WRITTEN PROBLEM: Repeat the listing in full, exactly as it stands.

INFORMATION PROVIDED:
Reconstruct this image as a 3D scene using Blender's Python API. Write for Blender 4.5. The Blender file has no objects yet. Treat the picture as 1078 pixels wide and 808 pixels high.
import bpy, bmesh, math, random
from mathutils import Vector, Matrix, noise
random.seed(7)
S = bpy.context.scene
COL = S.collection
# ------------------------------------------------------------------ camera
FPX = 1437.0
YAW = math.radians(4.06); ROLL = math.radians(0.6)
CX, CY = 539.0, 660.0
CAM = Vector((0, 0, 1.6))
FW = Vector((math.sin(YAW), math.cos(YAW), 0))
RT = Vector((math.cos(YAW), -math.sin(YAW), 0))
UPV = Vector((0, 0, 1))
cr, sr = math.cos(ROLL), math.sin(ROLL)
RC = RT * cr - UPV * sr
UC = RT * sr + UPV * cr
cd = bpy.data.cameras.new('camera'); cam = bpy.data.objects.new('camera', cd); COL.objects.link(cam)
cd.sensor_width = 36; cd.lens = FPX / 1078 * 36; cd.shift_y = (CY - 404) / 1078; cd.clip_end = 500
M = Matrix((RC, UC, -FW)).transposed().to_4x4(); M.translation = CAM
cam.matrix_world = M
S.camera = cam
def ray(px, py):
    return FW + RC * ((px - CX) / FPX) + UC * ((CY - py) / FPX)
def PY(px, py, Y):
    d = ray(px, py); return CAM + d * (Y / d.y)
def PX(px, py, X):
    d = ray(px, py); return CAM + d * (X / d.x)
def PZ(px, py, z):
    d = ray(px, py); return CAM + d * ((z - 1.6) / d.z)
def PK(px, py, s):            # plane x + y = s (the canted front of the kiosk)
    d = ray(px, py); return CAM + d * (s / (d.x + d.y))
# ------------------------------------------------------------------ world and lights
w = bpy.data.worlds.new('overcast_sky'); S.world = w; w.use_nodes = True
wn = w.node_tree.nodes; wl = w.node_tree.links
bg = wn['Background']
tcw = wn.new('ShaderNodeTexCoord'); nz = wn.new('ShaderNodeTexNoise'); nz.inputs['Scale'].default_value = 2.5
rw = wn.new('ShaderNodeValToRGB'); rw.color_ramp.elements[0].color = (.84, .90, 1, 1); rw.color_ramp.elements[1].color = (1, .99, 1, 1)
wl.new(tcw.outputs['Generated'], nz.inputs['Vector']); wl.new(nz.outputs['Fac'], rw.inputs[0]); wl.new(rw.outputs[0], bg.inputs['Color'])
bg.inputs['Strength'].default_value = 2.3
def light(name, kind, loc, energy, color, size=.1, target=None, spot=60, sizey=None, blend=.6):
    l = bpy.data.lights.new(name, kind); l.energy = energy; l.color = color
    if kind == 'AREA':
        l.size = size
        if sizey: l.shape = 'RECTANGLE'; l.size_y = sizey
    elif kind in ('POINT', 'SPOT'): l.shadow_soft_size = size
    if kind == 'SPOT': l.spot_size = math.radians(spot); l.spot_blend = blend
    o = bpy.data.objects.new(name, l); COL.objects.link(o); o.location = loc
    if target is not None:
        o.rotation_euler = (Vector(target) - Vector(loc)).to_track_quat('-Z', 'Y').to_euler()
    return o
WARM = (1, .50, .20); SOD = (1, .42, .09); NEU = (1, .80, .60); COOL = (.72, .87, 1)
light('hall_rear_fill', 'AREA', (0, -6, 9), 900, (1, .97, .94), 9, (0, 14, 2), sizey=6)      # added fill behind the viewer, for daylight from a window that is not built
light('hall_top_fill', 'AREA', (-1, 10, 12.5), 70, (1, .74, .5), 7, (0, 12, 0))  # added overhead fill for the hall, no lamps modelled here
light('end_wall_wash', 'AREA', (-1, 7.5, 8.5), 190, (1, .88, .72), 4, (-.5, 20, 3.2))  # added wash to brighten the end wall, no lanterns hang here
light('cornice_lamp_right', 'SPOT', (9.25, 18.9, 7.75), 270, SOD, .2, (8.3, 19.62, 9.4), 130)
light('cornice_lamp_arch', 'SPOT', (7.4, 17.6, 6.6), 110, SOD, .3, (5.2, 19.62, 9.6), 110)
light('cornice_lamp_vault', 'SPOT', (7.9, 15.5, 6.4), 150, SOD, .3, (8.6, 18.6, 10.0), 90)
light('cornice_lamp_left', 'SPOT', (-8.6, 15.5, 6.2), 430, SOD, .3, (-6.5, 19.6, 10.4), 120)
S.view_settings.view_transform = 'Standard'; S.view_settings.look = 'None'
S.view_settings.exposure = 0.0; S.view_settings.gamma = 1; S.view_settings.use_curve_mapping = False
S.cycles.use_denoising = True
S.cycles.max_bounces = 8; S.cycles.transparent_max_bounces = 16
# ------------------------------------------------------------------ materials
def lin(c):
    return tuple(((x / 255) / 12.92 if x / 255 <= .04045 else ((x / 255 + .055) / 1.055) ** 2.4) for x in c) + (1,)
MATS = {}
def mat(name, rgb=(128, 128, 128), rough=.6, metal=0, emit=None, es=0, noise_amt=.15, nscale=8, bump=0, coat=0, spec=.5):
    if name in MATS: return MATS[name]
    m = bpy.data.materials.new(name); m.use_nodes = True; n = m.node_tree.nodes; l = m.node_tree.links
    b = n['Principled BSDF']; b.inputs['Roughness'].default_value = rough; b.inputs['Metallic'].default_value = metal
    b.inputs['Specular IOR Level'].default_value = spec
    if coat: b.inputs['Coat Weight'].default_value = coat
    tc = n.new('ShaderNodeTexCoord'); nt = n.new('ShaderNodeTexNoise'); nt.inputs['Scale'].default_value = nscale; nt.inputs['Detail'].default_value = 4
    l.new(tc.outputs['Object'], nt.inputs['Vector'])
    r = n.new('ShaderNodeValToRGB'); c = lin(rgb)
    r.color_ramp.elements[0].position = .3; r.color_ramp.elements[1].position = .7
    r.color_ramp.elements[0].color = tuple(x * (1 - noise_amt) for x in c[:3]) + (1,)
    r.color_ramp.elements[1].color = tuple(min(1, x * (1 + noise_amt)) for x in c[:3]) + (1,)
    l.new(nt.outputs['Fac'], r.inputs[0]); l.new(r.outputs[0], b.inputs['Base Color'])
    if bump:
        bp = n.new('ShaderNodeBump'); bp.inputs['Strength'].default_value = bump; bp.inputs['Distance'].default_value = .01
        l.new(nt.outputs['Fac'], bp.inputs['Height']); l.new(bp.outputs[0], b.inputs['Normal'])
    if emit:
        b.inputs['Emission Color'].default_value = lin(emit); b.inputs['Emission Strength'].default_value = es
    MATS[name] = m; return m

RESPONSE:
Reconstruct this image as a 3D scene using Blender's Python API. Write for Blender 4.5. The Blender file has no objects yet. Treat the picture as 1078 pixels wide and 808 pixels high.
import bpy, bmesh, math, random
from mathutils import Vector, Matrix, noise
random.seed(7)
S = bpy.context.scene
COL = S.collection
# ------------------------------------------------------------------ camera
FPX = 1437.0
YAW = math.radians(4.06); ROLL = math.radians(0.6)
CX, CY = 539.0, 660.0
CAM = Vector((0, 0, 1.6))
FW = Vector((math.sin(YAW), math.cos(YAW), 0))
RT = Vector((math.cos(YAW), -math.sin(YAW), 0))
UPV = Vector((0, 0, 1))
cr, sr = math.cos(ROLL), math.sin(ROLL)
RC = RT * cr - UPV * sr
UC = RT * sr + UPV * cr
cd = bpy.data.cameras.new('camera'); cam = bpy.data.objects.new('camera', cd); COL.objects.link(cam)
cd.sensor_width = 36; cd.lens = FPX / 1078 * 36; cd.shift_y = (CY - 404) / 1078; cd.clip_end = 500
M = Matrix((RC, UC, -FW)).transposed().to_4x4(); M.translation = CAM
cam.matrix_world = M
S.camera = cam
def ray(px, py):
    return FW + RC * ((px - CX) / FPX) + UC * ((CY - py) / FPX)
def PY(px, py, Y):
    d = ray(px, py); return CAM + d * (Y / d.y)
def PX(px, py, X):
    d = ray(px, py); return CAM + d * (X / d.x)
def PZ(px, py, z):
    d = ray(px, py); return CAM + d * ((z - 1.6) / d.z)
def PK(px, py, s):            # plane x + y = s (the canted front of the kiosk)
    d = ray(px, py); return CAM + d * (s / (d.x + d.y))
# ------------------------------------------------------------------ world and lights
w = bpy.data.worlds.new('overcast_sky'); S.world = w; w.use_nodes = True
wn = w.node_tree.nodes; wl = w.node_tree.links
bg = wn['Background']
tcw = wn.new('ShaderNodeTexCoord'); nz = wn.new('ShaderNodeTexNoise'); nz.inputs['Scale'].default_value = 2.5
rw = wn.new('ShaderNodeValToRGB'); rw.color_ramp.elements[0].color = (.84, .90, 1, 1); rw.color_ramp.elements[1].color = (1, .99, 1, 1)
wl.new(tcw.outputs['Generated'], nz.inputs['Vector']); wl.new(nz.outputs['Fac'], rw.inputs[0]); wl.new(rw.outputs[0], bg.inputs['Color'])
bg.inputs['Strength'].default_value = 2.3
def light(name, kind, loc, energy, color, size=.1, target=None, spot=60, sizey=None, blend=.6):
    l = bpy.data.lights.new(name, kind); l.energy = energy; l.color = color
    if kind == 'AREA':
        l.size = size
        if sizey: l.shape = 'RECTANGLE'; l.size_y = sizey
    elif kind in ('POINT', 'SPOT'): l.shadow_soft_size = size
    if kind == 'SPOT': l.spot_size = math.radians(spot); l.spot_blend = blend
    o = bpy.data.objects.new(name, l); COL.objects.link(o); o.location = loc
    if target is not None:
        o.rotation_euler = (Vector(target) - Vector(loc)).to_track_quat('-Z', 'Y').to_euler()
    return o
WARM = (1, .50, .20); SOD = (1, .42, .09); NEU = (1, .80, .60); COOL = (.72, .87, 1)
light('hall_rear_fill', 'AREA', (0, -6, 9), 900, (1, .97, .94), 9, (0, 14, 2), sizey=6)      # added fill behind the viewer, for daylight from a window that is not built
light('hall_top_fill', 'AREA', (-1, 10, 12.5), 70, (1, .74, .5), 7, (0, 12, 0))  # added overhead fill for the hall, no lamps modelled here
light('end_wall_wash', 'AREA', (-1, 7.5, 8.5), 190, (1, .88, .72), 4, (-.5, 20, 3.2))  # added wash to brighten the end wall, no lanterns hang here
light('cornice_lamp_right', 'SPOT', (9.25, 18.9, 7.75), 270, SOD, .2, (8.3, 19.62, 9.4), 130)
light('cornice_lamp_arch', 'SPOT', (7.4, 17.6, 6.6), 110, SOD, .3, (5.2, 19.62, 9.6), 110)
light('cornice_lamp_vault', 'SPOT', (7.9, 15.5, 6.4), 150, SOD, .3, (8.6, 18.6, 10.0), 90)
light('cornice_lamp_left', 'SPOT', (-8.6, 15.5, 6.2), 430, SOD, .3, (-6.5, 19.6, 10.4), 120)
S.view_settings.view_transform = 'Standard'; S.view_settings.look = 'None'
S.view_settings.exposure = 0.0; S.view_settings.gamma = 1; S.view_settings.use_curve_mapping = False
S.cycles.use_denoising = True
S.cycles.max_bounces = 8; S.cycles.transparent_max_bounces = 16
# ------------------------------------------------------------------ materials
def lin(c):
    return tuple(((x / 255) / 12.92 if x / 255 <= .04045 else ((x / 255 + .055) / 1.055) ** 2.4) for x in c) + (1,)
MATS = {}
def mat(name, rgb=(128, 128, 128), rough=.6, metal=0, emit=None, es=0, noise_amt=.15, nscale=8, bump=0, coat=0, spec=.5):
    if name in MATS: return MATS[name]
    m = bpy.data.materials.new(name); m.use_nodes = True; n = m.node_tree.nodes; l = m.node_tree.links
    b = n['Principled BSDF']; b.inputs['Roughness'].default_value = rough; b.inputs['Metallic'].default_value = metal
    b.inputs['Specular IOR Level'].default_value = spec
    if coat: b.inputs['Coat Weight'].default_value = coat
    tc = n.new('ShaderNodeTexCoord'); nt = n.new('ShaderNodeTexNoise'); nt.inputs['Scale'].default_value = nscale; nt.inputs['Detail'].default_value = 4
    l.new(tc.outputs['Object'], nt.inputs['Vector'])
    r = n.new('ShaderNodeValToRGB'); c = lin(rgb)
    r.color_ramp.elements[0].position = .3; r.color_ramp.elements[1].position = .7
    r.color_ramp.elements[0].color = tuple(x * (1 - noise_amt) for x in c[:3]) + (1,)
    r.color_ramp.elements[1].color = tuple(min(1, x * (1 + noise_amt)) for x in c[:3]) + (1,)
    l.new(nt.outputs['Fac'], r.inputs[0]); l.new(r.outputs[0], b.inputs['Base Color'])
    if bump:
        bp = n.new('ShaderNodeBump'); bp.inputs['Strength'].default_value = bump; bp.inputs['Distance'].default_value = .01
        l.new(nt.outputs['Fac'], bp.inputs['Height']); l.new(bp.outputs[0], b.inputs['Normal'])
    if emit:
        b.inputs['Emission Color'].default_value = lin(emit); b.inputs['Emission Strength'].default_value = es
    MATS[name] = m; return m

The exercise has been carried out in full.